Le monde s’est écroulé comme dans l’Apocalypse, comme dans le Zendavesta, comme dans les Védas. Les hommes ont péri dans le feu, les dieux ont disparu. Mais du milieu des flots purifiés, une autre terre surgit plus fraîche et plus riante que la première. Balder ressuscite ; Vidar et Vali ont survécu à la race des dieux. Un enfant du soleil éclaire de ses rayons limpides ce nouveau monde. Un homme et une femme ont échappé à l’embrasement universel, et répandent sur le globe une famille nombreuse. Au Valhalla succède un autre paradis plus heureux et plus beau, et le Niflheim est remplacé par un autre enfer. Le sol, béni par les dieux, n’attend plus que le laboureur le sillonne à la sueur de son front. Il se couvre de fleurs et de fruits. Un ciel d’azur s’élève sur cette terre féconde ; un printemps éternel sourit à tous les regards. Les hommes vivent d’une vie paisible dans une atmosphère de joie et de lumière. Les dieux retrouvent sur le gazon les tables d’or des Ases, et s’asseoient l’un auprès de l’autre, et s’entretiennent du temps passé.

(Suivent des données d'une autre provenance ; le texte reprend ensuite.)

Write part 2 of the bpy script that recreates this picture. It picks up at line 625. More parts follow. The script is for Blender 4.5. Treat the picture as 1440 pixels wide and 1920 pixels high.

Ainsi finit le dogme de la mythologie Scandinave ; ainsi finit celui de tous les peuples, par des rêves qui s’en vont au-delà des siècles, par l’amère douleur qui détruit la terre où chacun souffre, et la foi qui recrée aussitôt une terre idéale, un monde éternel.


X. Marmier.
  1. Vaisseau construit avec les ongles des morts.